Находясь под тяжёлым впечатлением промышленного и аграрного кризиса своего времени, вызвавших хроническую безработицу и небывалый рост нищенства, он, в видах ограждения трудящихся, рекомендует организацию производства. Но эта организация по принципам своим ничего общего с социалистической не имеет (она напоминает скорее государственный социализм). Bo-первых, исходной точкой Карлейля здесь является не самый факт безработицы и пауперизма, дающий по социалистическим учениям право на различные требования, a противоречия этого факта заповедям любви к ближнему.
Безработицу и нищету Карлейль стремится представить ненормальными не столько для безработных и нищенствующих, сколько для капиталистов, которые, благодаря этому, приходят в конфликт со своей совестью.
Затем, вследствие культа героев, Карлейль в организацию производства вводит аристократический принцип неравенства.

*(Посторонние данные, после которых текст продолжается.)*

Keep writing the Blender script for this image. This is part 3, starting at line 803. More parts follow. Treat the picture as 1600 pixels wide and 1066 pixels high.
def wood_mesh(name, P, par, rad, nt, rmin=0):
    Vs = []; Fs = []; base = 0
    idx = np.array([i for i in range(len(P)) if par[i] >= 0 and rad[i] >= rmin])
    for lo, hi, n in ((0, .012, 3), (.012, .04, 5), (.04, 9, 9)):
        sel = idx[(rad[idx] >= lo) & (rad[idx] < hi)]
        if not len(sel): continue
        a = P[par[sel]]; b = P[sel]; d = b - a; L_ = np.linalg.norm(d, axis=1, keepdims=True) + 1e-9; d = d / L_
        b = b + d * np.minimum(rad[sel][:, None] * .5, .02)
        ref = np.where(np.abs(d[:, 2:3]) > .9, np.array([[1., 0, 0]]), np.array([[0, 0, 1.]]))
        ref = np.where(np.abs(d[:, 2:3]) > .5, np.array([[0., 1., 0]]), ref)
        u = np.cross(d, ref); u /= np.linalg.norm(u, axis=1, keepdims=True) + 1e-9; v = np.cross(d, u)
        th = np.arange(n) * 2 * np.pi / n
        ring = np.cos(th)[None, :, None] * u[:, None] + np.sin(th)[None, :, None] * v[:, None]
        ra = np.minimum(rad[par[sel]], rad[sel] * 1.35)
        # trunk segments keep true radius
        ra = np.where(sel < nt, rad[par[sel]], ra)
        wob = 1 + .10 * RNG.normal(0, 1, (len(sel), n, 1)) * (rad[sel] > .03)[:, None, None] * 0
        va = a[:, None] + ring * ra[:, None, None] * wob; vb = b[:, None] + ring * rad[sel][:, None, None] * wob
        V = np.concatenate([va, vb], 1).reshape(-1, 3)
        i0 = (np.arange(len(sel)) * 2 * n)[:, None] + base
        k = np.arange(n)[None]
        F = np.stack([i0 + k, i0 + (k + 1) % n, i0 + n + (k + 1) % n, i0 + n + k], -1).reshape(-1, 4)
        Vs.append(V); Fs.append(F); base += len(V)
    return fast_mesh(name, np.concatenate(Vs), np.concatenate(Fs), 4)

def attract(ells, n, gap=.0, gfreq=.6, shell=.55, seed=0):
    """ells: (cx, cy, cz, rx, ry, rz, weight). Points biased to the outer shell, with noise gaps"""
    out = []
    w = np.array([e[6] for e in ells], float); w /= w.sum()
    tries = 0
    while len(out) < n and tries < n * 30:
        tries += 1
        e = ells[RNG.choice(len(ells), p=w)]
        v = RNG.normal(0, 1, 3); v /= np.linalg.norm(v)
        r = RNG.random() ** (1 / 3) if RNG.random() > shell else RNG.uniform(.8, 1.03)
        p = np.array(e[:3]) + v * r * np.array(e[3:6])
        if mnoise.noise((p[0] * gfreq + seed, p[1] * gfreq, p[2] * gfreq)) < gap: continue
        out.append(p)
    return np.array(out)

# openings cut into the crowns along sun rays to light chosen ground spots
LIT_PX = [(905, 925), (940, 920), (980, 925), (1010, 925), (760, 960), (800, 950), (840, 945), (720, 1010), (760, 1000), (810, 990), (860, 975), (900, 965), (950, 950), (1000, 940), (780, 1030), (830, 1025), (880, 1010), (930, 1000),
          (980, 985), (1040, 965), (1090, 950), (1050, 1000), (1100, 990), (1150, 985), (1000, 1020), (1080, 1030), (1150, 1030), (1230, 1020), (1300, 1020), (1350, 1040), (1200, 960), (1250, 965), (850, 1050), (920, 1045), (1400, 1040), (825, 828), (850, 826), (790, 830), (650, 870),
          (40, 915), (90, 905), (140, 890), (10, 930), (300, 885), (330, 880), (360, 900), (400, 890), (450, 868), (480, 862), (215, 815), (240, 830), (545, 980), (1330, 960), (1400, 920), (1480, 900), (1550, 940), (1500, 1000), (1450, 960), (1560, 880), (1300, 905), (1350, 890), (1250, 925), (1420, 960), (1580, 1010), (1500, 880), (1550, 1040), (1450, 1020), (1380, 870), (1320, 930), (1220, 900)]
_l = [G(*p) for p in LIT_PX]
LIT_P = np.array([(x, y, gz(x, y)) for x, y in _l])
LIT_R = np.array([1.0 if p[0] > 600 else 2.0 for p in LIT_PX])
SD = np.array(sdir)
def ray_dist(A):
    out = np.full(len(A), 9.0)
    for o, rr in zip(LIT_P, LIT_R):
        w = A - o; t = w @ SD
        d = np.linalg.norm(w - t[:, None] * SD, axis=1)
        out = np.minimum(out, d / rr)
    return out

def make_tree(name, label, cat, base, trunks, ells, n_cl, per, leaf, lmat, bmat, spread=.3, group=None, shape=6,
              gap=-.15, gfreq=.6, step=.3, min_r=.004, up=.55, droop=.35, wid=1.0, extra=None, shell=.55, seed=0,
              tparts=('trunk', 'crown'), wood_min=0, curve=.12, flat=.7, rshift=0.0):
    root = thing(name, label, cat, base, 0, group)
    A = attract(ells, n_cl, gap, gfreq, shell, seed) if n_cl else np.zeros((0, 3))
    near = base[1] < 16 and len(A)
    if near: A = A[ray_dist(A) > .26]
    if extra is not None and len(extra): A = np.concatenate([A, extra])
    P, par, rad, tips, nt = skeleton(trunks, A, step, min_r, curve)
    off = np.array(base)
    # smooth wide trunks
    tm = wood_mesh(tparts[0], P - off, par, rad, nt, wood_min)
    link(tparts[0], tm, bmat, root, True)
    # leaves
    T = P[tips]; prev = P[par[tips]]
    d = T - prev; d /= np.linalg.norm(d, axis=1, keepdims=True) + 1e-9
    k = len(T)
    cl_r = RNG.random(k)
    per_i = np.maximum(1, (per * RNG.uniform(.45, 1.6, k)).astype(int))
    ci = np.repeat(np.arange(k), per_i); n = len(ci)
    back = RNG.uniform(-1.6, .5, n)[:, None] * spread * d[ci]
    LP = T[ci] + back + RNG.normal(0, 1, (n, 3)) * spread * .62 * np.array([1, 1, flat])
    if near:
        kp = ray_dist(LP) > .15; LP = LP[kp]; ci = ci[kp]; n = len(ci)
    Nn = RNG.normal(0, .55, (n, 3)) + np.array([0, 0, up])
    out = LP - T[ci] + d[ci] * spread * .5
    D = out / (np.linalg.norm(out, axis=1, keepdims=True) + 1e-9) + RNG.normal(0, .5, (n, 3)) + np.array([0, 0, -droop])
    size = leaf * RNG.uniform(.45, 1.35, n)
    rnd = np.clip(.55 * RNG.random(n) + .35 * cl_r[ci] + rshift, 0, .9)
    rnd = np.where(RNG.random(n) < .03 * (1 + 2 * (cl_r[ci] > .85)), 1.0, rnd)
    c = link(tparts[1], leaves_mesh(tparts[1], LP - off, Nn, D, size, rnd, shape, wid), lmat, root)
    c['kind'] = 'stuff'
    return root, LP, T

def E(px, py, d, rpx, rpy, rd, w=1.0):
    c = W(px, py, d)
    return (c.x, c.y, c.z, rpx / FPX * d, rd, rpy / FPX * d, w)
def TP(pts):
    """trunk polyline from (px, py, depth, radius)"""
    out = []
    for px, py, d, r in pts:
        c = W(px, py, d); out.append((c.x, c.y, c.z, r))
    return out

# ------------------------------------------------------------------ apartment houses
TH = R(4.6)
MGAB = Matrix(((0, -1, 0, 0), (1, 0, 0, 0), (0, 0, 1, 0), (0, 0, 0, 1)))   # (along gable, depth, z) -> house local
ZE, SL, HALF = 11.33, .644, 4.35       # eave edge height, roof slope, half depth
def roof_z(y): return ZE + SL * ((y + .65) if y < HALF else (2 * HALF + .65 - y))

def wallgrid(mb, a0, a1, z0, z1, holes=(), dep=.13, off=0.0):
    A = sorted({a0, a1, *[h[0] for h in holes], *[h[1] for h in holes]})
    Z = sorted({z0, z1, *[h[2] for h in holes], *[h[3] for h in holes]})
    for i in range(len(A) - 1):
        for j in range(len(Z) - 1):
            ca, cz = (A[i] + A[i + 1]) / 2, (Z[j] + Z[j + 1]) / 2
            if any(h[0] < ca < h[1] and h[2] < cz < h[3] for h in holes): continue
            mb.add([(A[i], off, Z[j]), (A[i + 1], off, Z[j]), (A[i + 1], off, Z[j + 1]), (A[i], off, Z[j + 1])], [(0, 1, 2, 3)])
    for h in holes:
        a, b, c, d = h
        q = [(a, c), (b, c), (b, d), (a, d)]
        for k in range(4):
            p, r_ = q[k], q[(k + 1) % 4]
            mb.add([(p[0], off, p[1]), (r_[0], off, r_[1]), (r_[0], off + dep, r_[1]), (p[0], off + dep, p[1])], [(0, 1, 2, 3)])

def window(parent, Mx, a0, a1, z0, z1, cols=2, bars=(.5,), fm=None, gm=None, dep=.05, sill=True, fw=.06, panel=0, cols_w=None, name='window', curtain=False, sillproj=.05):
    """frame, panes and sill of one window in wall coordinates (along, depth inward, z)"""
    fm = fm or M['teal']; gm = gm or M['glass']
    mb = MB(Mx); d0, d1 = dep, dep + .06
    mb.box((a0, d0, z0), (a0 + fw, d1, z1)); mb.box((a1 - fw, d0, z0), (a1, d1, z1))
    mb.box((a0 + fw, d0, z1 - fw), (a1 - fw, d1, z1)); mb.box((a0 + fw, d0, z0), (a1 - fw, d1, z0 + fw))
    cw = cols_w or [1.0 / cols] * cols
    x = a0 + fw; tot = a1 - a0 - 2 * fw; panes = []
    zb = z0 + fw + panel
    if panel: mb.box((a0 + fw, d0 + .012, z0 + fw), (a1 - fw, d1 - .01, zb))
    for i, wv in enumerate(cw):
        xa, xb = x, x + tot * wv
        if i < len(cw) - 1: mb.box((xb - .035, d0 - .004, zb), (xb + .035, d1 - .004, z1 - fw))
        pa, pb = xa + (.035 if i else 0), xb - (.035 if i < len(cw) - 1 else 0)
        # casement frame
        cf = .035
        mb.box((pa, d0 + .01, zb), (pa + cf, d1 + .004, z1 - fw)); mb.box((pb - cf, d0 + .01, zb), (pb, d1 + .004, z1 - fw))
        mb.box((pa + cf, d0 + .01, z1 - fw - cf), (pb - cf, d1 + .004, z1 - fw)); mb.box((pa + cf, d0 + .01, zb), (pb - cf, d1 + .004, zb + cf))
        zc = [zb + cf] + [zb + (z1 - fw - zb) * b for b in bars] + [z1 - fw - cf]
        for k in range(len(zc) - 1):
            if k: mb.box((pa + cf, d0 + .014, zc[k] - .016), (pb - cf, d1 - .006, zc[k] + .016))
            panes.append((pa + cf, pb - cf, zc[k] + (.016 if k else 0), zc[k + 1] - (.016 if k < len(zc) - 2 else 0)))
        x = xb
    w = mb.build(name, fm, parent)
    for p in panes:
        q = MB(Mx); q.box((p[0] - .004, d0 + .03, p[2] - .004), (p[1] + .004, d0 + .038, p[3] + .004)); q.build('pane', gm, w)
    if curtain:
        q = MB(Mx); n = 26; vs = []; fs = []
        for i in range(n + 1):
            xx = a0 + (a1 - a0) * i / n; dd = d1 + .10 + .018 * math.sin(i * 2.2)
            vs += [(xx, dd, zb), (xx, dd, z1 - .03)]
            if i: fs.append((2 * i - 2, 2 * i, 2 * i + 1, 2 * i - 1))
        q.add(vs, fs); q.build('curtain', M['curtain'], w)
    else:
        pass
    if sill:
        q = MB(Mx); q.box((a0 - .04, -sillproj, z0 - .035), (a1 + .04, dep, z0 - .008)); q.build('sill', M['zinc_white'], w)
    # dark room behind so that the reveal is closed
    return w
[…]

Дело рабочих, по его мнению, – не дело их самих, а мощных и сильных героической нравственностью «капитанов промышленности», которые навсегда должны остаться вождями, в некотором роде самодержавными. Он не требует предварительного изменения государственного строя в сторону демократизации.
Мы видим также, что он в своих рассуждениях совершенно устраняет принцип классовой борьбы, как основу для достижения организации производства. Наоборот, он стремится сгладить классовые противоречия и заставить имущие классы поработать в пользу неимущих.
Эта его проповедь оказала громадное влияние на ход рабочего законодательства Англии, в котором горячее участие принимали капиталисты.
При всём духовном сродстве Карлейля и Толстого, учение первого неизмеримо продуктивнее для общества.
Толстовская бездогматичность, простирающаяся вплоть до непротивления даже в том случае, когда оскорбляют и попирают твои святыни, выродилась в слащавый анархизм опрощения. Карлейля спас от этого здоровый социальный инстинкт. Так, в одном месте он говорит: «Я не придаю особенного значения мечу; но, по моему мнению, всякому делу должно быть предоставлено отстаивать себя в этом мире мечом, словом, вообще всякими средствами, какими оно располагает, или какие оно может заставить служить себе».
Точка зрения совершенно правильная, но в то же время и чрезвычайно опасная, если не внести в неё необходимых поправок. Отстаиванию своих взглядов всякими средствами есть граница, именно – те начала, на которых покоится данный государственный и общественный строй, в свой очередь покоящийся на религиозно-нравственных нормах, без которых не может существовать народ. Поскольку люди теперь органически не могут жить вне общества, они, не уничтожая себя, не могут уничтожать этих начал.
Вот почему идеал свободы был и будет всегда относительным: свобода в пределах закона.